Tuesday, April 20, 2004

Passing Thoughts

Sometimes, when I'm walking along the street, I'm startled to recognize in passersby the features of Korean American friends or family back home. Miss D's nose. My sister-in-law's lips. My cousin's gait.

I like to think that I've just seen Miss D's fourth or fifth or seventh cousin thrice removed, or that my sister-in-law, way back when in this extraordinarily ethnically homogenous country, shares the same ancestor as the woman who just walked by.

Sometimes, when I'm sitting in a cafe daydreaming, I'm startled to see a Caucasian person pass by or enter the room. I always feel like I'm a spy when this happens, pretending to be Korean but secretly all-American inside. Sometimes I have this urge to go up to them and ask them the time, just to ... I don't know. Establish that I'm one of them?

"Hey, it's nice to see someone else like me," I want to say, but then I realize that this is a singularly bizarre thing to say to a stranger, and that I would probably run away from someone who approached me this way. Non-Asian foreigners in Korea are like movie stars -- they can recognize each other as part of a group apart, experiencing the same difficulties and enjoying the same privileges. If I say anything, I'm instantly recognizable as an American. I become part of that group, and then I become distinct from all the other Korean people in the room. But most of the time, I say nothing, and they never know.

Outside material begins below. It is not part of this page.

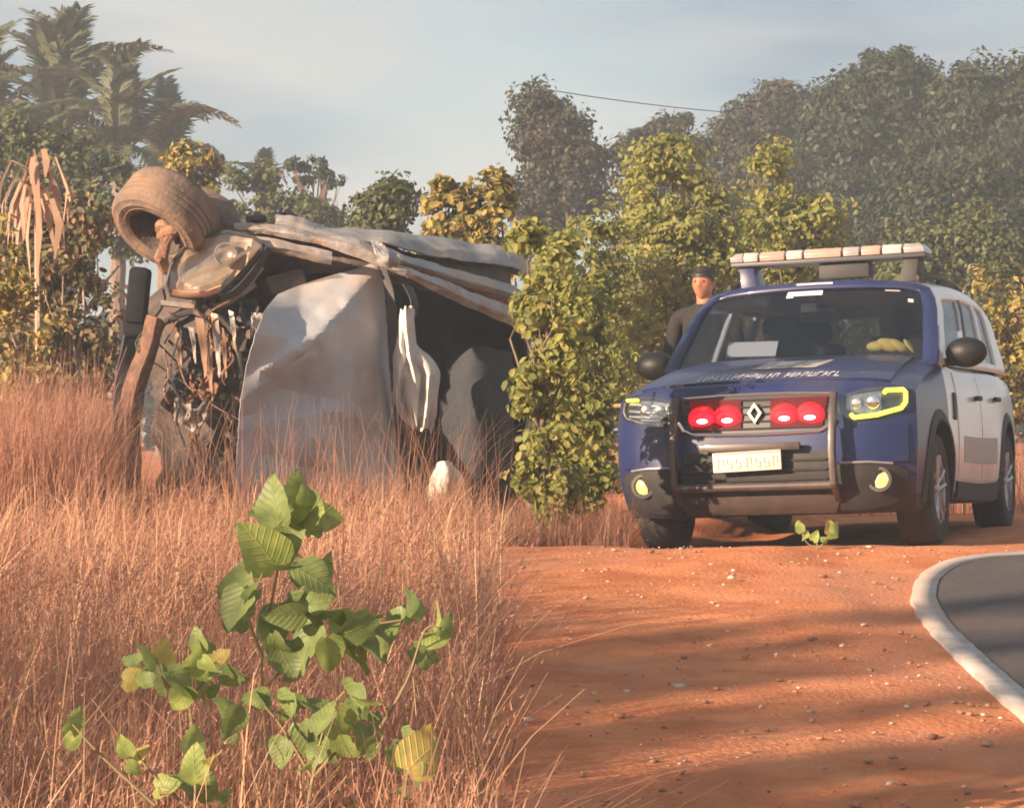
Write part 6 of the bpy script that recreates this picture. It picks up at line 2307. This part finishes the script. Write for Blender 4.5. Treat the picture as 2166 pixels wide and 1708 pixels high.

Sometimes, when I see young people studying English on the subway or see awkward English phrases on signs or t-shirts or backpacks, I think of how powerful America is, economically, politically, culturally. I think of all the Americans who don't have passports, don't know where Korea is, and don't care. But I also think that the countries in which American culture is so prevalent have an advantage over us: they know us, but we don't know them. And knowledge is power too.

"They know us" = Koreans know more about Americans. Sometimes, though, I think, "I know you, but you don't know me," in terms of being a minority in the States, and also having been on the fringes of an Indian American crowd in high school and a Jewish American crowd immediately post-college.

Just some thoughts I often have in passing.